At the center of all this work is a broad claim: that sacred architecture may actually and actively shape how people perceive, understand, and experience spiritual ideas. By combining theology, aesthetics, and biometric science, the researchers hope to help establish what they describe as a new field of study: Experimental Theological Aesthetics.

“As theologians and as philosophers, we have an idea of how this works. Theological aesthetics begins to examine how we understand God through beauty. Empirical aesthetics begins to ask, how does beauty affect the body and how do we understand beauty as humans? Experimental Theological Aesthetics brings these two fields together for a fuller understanding,” explains Niermann.

quote
Experimental Theological Aesthetics is a needed discipline for this time.
Julio Bermudez

“We’re not just measuring what people say they feel,” adds Bermudez. “We’re tracking what they’re actually looking at and linking it to measurable biometric effects. Experimental Theological Aesthetics is a needed discipline for this time because it brings the tools and the disciplines together to identify what in the space is driving the experience.”

The results may prove revolutionary as they map the aesthetic interaction between sacred architecture and human physio-cognitive-affective responses for the first time.
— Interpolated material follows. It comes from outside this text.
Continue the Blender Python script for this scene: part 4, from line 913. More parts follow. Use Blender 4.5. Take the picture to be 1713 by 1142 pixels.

“Serving as a catalyst, our work seeks to be one of many inquiries for bringing together science and faith into a more robust understanding,” emphasizes Niermann. “It will not only meaningfully contribute unique knowledge to the growing evidence-based design movement in architecture. It can also provide architects, theologians, and church leaders with scientific knowledge to better design, construct, and assess the impact of the built environment on the human mind, heart, and spirit.”